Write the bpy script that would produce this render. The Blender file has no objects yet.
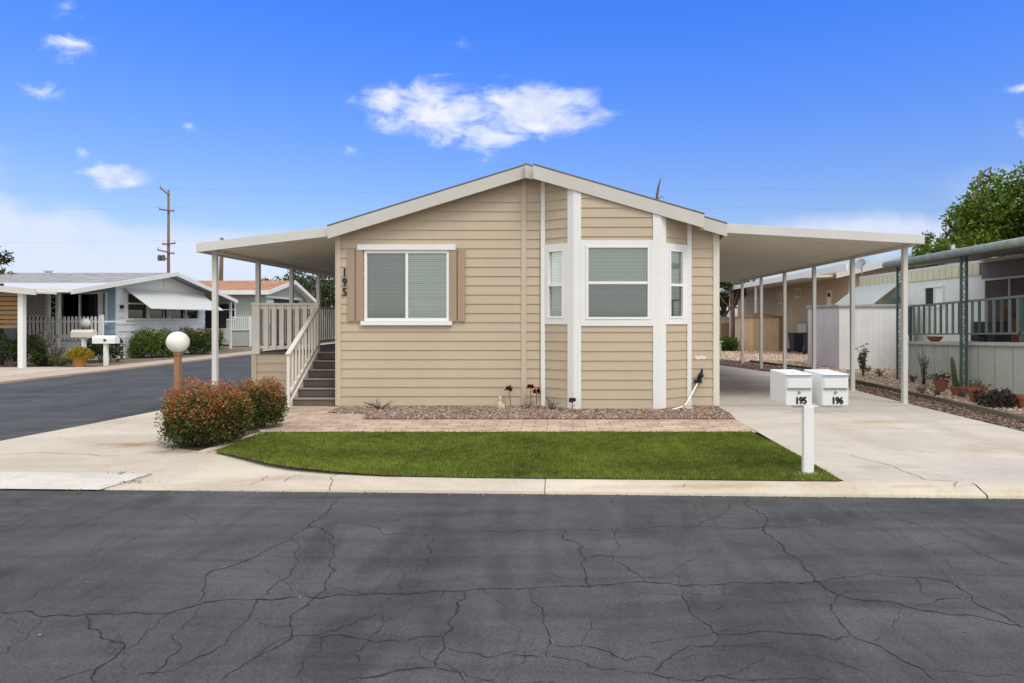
import bpy, math, random
import numpy as np
import bmesh
from mathutils import Vector, Matrix, noise as mnoise

R = math.radians
random.seed(7)
rng = np.random.default_rng(7)
S = bpy.context.scene
COL = S.collection

# ------------------------------------------------------------------ camera
F, PU, PV, EYE = 683.0, 560.0, 319.0, 1.69
cam = bpy.data.cameras.new('camera')
cam.sensor_width = 36.0
cam.lens = F / 1024 * 36.0
cam.shift_x = (512 - PU) / 1024
cam.shift_y = -(341.5 - PV) / 1024
cam.clip_end = 3000
cam.clip_start = 0.05
camo = bpy.data.objects.new('camera', cam)
camo.location = (0, 0, EYE)
camo.rotation_euler = (R(90), 0, 0)
COL.objects.link(camo)
S.camera = camo

# ------------------------------------------------------------------ view
S.view_settings.view_transform = 'Standard'
S.view_settings.look = 'None'
S.view_settings.exposure = 0.35
S.view_settings.gamma = 1.0
S.view_settings.use_curve_mapping = False

# ------------------------------------------------------------------ sun
SUN = Vector((0.36, -0.48, 0.80)).normalized()
sl = bpy.data.lights.new('sun', 'SUN')
sl.energy = 1.35
sl.angle = R(22)
sl.color = (1.0, 0.95, 0.88)
so = bpy.data.objects.new('sun', sl)
so.rotation_euler = SUN.to_track_quat('Z', 'Y').to_euler()
so.location = (-20, -20, 40)
COL.objects.link(so)

# ------------------------------------------------------------------ world
W = bpy.data.worlds.new('World')
S.world = W
W.use_nodes = True
nt = W.node_tree
nt.nodes.clear()


def N(t, **kw):
    n = nt.nodes.new(t)
    for k, v in kw.items():
        setattr(n, k, v)
    return n


def L(a, b):
    nt.links.new(a, b)


def M(op, a, b=None, c=None, clamp=False):
    n = N('ShaderNodeMath', operation=op, use_clamp=clamp)
    for i, x in enumerate((a, b, c)):
        if x is None:
            continue
        if isinstance(x, (int, float)):
            n.inputs[i].default_value = x
        else:
            L(x, n.inputs[i])
    return n.outputs[0]


def SS(x, e0, e1):
    n = N('ShaderNodeMapRange', interpolation_type='SMOOTHSTEP')
    L(x, n.inputs['Value'])
    n.inputs['From Min'].default_value = e0
    n.inputs['From Max'].default_value = e1
    return n.outputs['Result']


def MIX(fac, a, b):
    n = N('ShaderNodeMix', data_type='RGBA')
    for s, x in ((n.inputs['Factor'], fac), (n.inputs[6], a), (n.inputs[7], b)):
        if isinstance(x, (int, float)):
            s.default_value = x
        elif isinstance(x, tuple):
            s.default_value = x
        else:
            L(x, s)
    return n.outputs[2]


sky = N('ShaderNodeTexSky', sky_type='NISHITA', sun_disc=False)
sky.sun_elevation = math.asin(SUN.z)
sky.sun_rotation = math.atan2(SUN.x, SUN.y)
sky.air_density = 1.0
sky.dust_density = 0.6
sky.ozone_density = 2.0
tc = N('ShaderNodeTexCoord')
sep = N('ShaderNodeSeparateXYZ')
L(tc.outputs['Generated'], sep.inputs[0])
dx, dy, dz = sep.outputs
ysafe = M('MAXIMUM', dy, 0.12)
qx = M('DIVIDE', dx, ysafe)
qz = M('DIVIDE', dz, ysafe)
cmb = N('ShaderNodeCombineXYZ')
L(qx, cmb.inputs[0]); L(qz, cmb.inputs[1])
wn = N('ShaderNodeTexNoise')
wn.inputs['Scale'].default_value = 16
wn.inputs['Detail'].default_value = 5
L(cmb.outputs[0], wn.inputs['Vector'])
ws = N('ShaderNodeSeparateColor')
L(wn.outputs['Color'], ws.inputs[0])
wx = M('ADD', qx, M('MULTIPLY', M('SUBTRACT', ws.outputs[0], .5), .085))
wz = M('ADD', qz, M('MULTIPLY', M('SUBTRACT', ws.outputs[1], .5), .05))


def noise(vec, scale, detail=6, rough=0.55, sx=1.0, sz=1.0, off=(0, 0, 0), dist=0.0):
    mp = N('ShaderNodeMapping')
    mp.inputs['Scale'].default_value = (sx, sz, 1)
    mp.inputs['Location'].default_value = off
    L(vec, mp.inputs['Vector'])
    n = N('ShaderNodeTexNoise')
    n.inputs['Scale'].default_value = scale
    n.inputs['Detail'].default_value = detail
    n.inputs['Roughness'].default_value = rough
    n.inputs['Distortion'].default_value = dist
    L(mp.outputs[0], n.inputs['Vector'])
    return n.outputs['Fac']


n_main = noise(cmb.outputs[0], 14, 10, 0.66, .8, 1.9, (3, 1, 0), 0.45)
n_soft = noise(cmb.outputs[0], 4.5, 6, 0.5, 0.55, 2.2, (7, 2, 0), 0.6)
n_shade = noise(cmb.outputs[0], 13, 5, 0.55, 1.0, 1.7, (3.01, 1.05, 0), 0.25)


def ell(u, v, ru, rv, w=1.0, tilt=0.0):
    cx, cz = (u - 560) / 683, (319 - v) / 683
    a = M('SUBTRACT', wx, cx)
    b = M('SUBTRACT', wz, cz)
    b = M('SUBTRACT', b, M('MULTIPLY', a, tilt))
    a = M('MULTIPLY', a, 683 / ru)
    b = M('MULTIPLY', b, 683 / rv)
    r = M('SQRT', M('ADD', M('MULTIPLY', a, a), M('MULTIPLY', b, b)))
    return M('MULTIPLY', M('SUBTRACT', 1.0, r, clamp=True), w)


def union(items):
    o = items[0]
    for i in items[1:]:
        o = M('MAXIMUM', o, i)
    return o


cum = union([ell(436, 110, 68, 44, 1.2), ell(530, 112, 98, 40, 1.25), ell(490, 138, 48, 28, .95), ell(390, 106, 46, 32, .95), ell(480, 112, 118, 34, .75),
             ell(386, 118, 26, 14, .7),
             ell(116, 175, 50, 17, .95), ell(82, 154, 24, 12, .65), ell(66, 46, 44, 24, .72), ell(38, 90, 46, 16, .5), ell(62, 20, 16, 30, .32),
             ell(355, 98, 18, 12, .6), ell(352, 146, 16, 12, .6), ell(462, 44, 22, 9, .3), ell(195, 127, 18, 8, .45),
             ell(1016, 88, 26, 12, .55), ell(1022, 132, 16, 14, .6), ell(70, 6, 30, 16, .45)])
fc = M('ADD', cum, M('MULTIPLY', M('SUBTRACT', n_main, 0.53), 2.9))
cum_d = M('MULTIPLY', M('MULTIPLY', SS(fc, 0.0, 1.05), SS(cum, 0.0, 0.5)), 0.93)
cir = union([ell(0, 232, 280, 74, 1.25, -.36), ell(170, 262, 300, 46, .95), ell(-140, 200, 280, 80, 1.0), ell(880, 232, 250, 30, .9),
             ell(1010, 185, 130, 30, .55), ell(930, 158, 60, 14, .25), ell(1160, 200, 220, 60, .9), ell(520, 290, 900, 34, .7)])
fi = M('ADD', cir, M('MULTIPLY', M('SUBTRACT', n_soft, 0.5), 1.1))
cir_d = M('MULTIPLY', M('MULTIPLY', SS(fi, 0.12, 0.85), SS(cir, 0.0, 0.3)), 0.72)
dens = M('MAXIMUM', cum_d, cir_d)
front = SS(dy, 0.12, 0.3)
dens = M('MULTIPLY', dens, front)

# broken white cloud added out of view (overhead, sides, behind) for soft neutral light
n_over = noise(tc.outputs['Generated'], 2.6, 6, 0.55, 1, 1, (0, 0, 0), 0.4)
cov = M('MAXIMUM', M('MAXIMUM', SS(dy, 0.28, -0.15), SS(dz, 0.58, 0.80)), SS(M('ABSOLUTE', qx), 1.0, 1.7))
cov = M('MULTIPLY', cov, SS(n_over, 0.22, 0.42))
above = SS(dz, -0.02, 0.02)

# clear-sky blue: the Nishita sky, made a deeper blue upward and paler at the horizon (light pollution of the air near the ground)
el = SS(dz, 0.02, 0.50)
tint = MIX(el, (0.98, 0.98, 1.10, 1), (0.37, 0.97, 2.3, 1))
mul = N('ShaderNodeMix', data_type='RGBA', blend_type='MULTIPLY')
mul.inputs['Factor'].default_value = 1.0
L(sky.outputs[0], mul.inputs[6]); L(tint, mul.inputs[7])
blue = mul.outputs[2]
shade = SS(n_shade, 0.35, 0.62)
ccol = MIX(shade, (6.0, 6.6, 7.9, 1), (8.3, 8.35, 8.5, 1))
ccol = MIX(SS(dz, 0.22, 0.06), ccol, (6.6, 6.9, 8.5, 1))
c1 = MIX(dens, blue, ccol)
c2 = MIX(cov, c1, (10.4, 10.3, 10.2, 1))
c3 = MIX(above, (2.2, 2.1, 2.0, 1), c2)
bg = N('ShaderNodeBackground')
bg.inputs['Strength'].default_value = 0.095
L(c3, bg.inputs['Color'])
wo = N('ShaderNodeOutputWorld')
L(bg.outputs[0], wo.inputs['Surface'])

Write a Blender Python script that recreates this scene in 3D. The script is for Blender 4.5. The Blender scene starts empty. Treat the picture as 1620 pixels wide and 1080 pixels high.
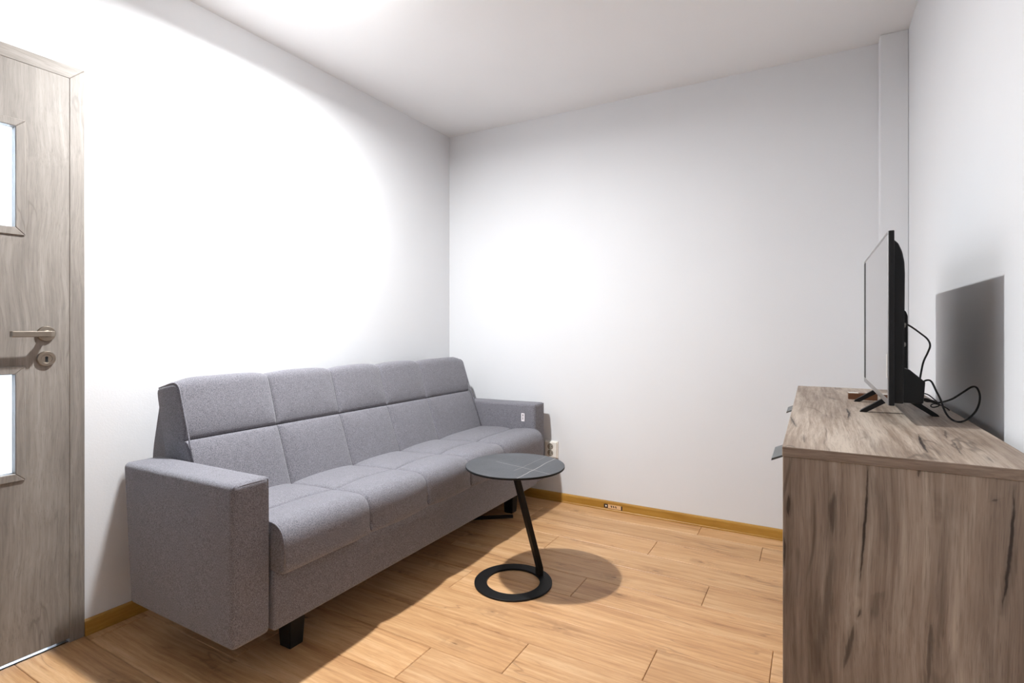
import bpy, bmesh, math, random
from mathutils import Vector, Matrix, noise
random.seed(7)
sc = bpy.context.scene
COL = sc.collection

# ------------------------------------------------------------------ camera, world, lights, exposure
CAM_H = 1.13
F_PX = 840.0
YAW = math.radians(29.54)
cam_data = bpy.data.cameras.new('camera')
cam = bpy.data.objects.new('camera', cam_data)
COL.objects.link(cam)
cam.location = (0, 0, CAM_H)
cam.rotation_euler = (math.radians(90), 0, YAW)
cam_data.sensor_width = 36
cam_data.lens = F_PX / 1620 * 36
cam_data.shift_y = -19 / 1620
cam_data.clip_start = 0.02
sc.camera = cam

sc.view_settings.view_transform = 'Standard'
sc.view_settings.look = 'None'
sc.view_settings.gamma = 1
sc.view_settings.use_curve_mapping = False
sc.view_settings.exposure = 0.0

world = bpy.data.worlds.new('world')
sc.world = world
world.use_nodes = True
world.node_tree.nodes['Background'].inputs[0].default_value = (0.55, 0.72, 1.0, 1)
world.node_tree.nodes['Background'].inputs[1].default_value = 0.6

LAMP = (-1.665, 1.44, 2.465)
ld = bpy.data.lights.new('bulb_light', 'POINT')
ld.energy = 19
ld.color = (0.965, 0.985, 1.0)
ld.shadow_soft_size = 0.042
lamp_light = bpy.data.objects.new('bulb_light', ld)
COL.objects.link(lamp_light)
lamp_light.location = LAMP
# the bulb throws most of its light downwards
dd = bpy.data.lights.new('bulb_downlight', 'AREA')
dd.shape = 'DISK'; dd.size = 0.085
dd.energy = 76
dd.color = ld.color
dl = bpy.data.objects.new('bulb_downlight', dd)
COL.objects.link(dl)
dl.location = (LAMP[0], LAMP[1], LAMP[2] - 0.044)
# soft bluish fill added behind the camera, no known source there
wd = bpy.data.lights.new('rear_fill', 'AREA')
wd.shape = 'RECTANGLE'; wd.size = 1.3; wd.size_y = 1.2
wd.energy = 5
wd.color = (0.72, 0.85, 1.0)
wl = bpy.data.objects.new('rear_fill', wd)
COL.objects.link(wl)
wl.location = (-0.95, -3.5, 1.55)
wl.rotation_euler = (math.radians(90), 0, 0)      # faces +Y
# hallway lamp behind the door
hd = bpy.data.lights.new('hall_light', 'AREA')
hd.size = 0.5
hd.energy = 110
hd.color = (0.74, 0.86, 1.0)
hl = bpy.data.objects.new('hall_light', hd)
COL.objects.link(hl)
hl.location = (-3.05, 0.5, 2.45)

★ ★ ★

§ Given problem
Pictures excluded, repeat the records exactly from their opening line through the line containing "return n.outputs[0]".

§ Output for this task
Write the bpy script that would produce this render. The Blender file has no objects yet.
import bpy, math, random
import numpy as np
import bmesh
from mathutils import Vector, Matrix, noise as mnoise

R = math.radians
random.seed(7)
rng = np.random.default_rng(7)
S = bpy.context.scene
COL = S.collection

# ------------------------------------------------------------------ camera
F, PU, PV, EYE = 683.0, 560.0, 319.0, 1.69
cam = bpy.data.cameras.new('camera')
cam.sensor_width = 36.0
cam.lens = F / 1024 * 36.0
cam.shift_x = (512 - PU) / 1024
cam.shift_y = -(341.5 - PV) / 1024
cam.clip_end = 3000
cam.clip_start = 0.05
camo = bpy.data.objects.new('camera', cam)
camo.location = (0, 0, EYE)
camo.rotation_euler = (R(90), 0, 0)
COL.objects.link(camo)
S.camera = camo

# ------------------------------------------------------------------ view
S.view_settings.view_transform = 'Standard'
S.view_settings.look = 'None'
S.view_settings.exposure = 0.35
S.view_settings.gamma = 1.0
S.view_settings.use_curve_mapping = False

# ------------------------------------------------------------------ sun
SUN = Vector((0.36, -0.48, 0.80)).normalized()
sl = bpy.data.lights.new('sun', 'SUN')
sl.energy = 1.35
sl.angle = R(22)
sl.color = (1.0, 0.95, 0.88)
so = bpy.data.objects.new('sun', sl)
so.rotation_euler = SUN.to_track_quat('Z', 'Y').to_euler()
so.location = (-20, -20, 40)
COL.objects.link(so)

# ------------------------------------------------------------------ world
W = bpy.data.worlds.new('World')
S.world = W
W.use_nodes = True
nt = W.node_tree
nt.nodes.clear()


def N(t, **kw):
    n = nt.nodes.new(t)
    for k, v in kw.items():
        setattr(n, k, v)
    return n


def L(a, b):
    nt.links.new(a, b)


def M(op, a, b=None, c=None, clamp=False):
    n = N('ShaderNodeMath', operation=op, use_clamp=clamp)
    for i, x in enumerate((a, b, c)):
        if x is None:
            continue
        if isinstance(x, (int, float)):
            n.inputs[i].default_value = x
        else:
            L(x, n.inputs[i])
    return n.outputs[0]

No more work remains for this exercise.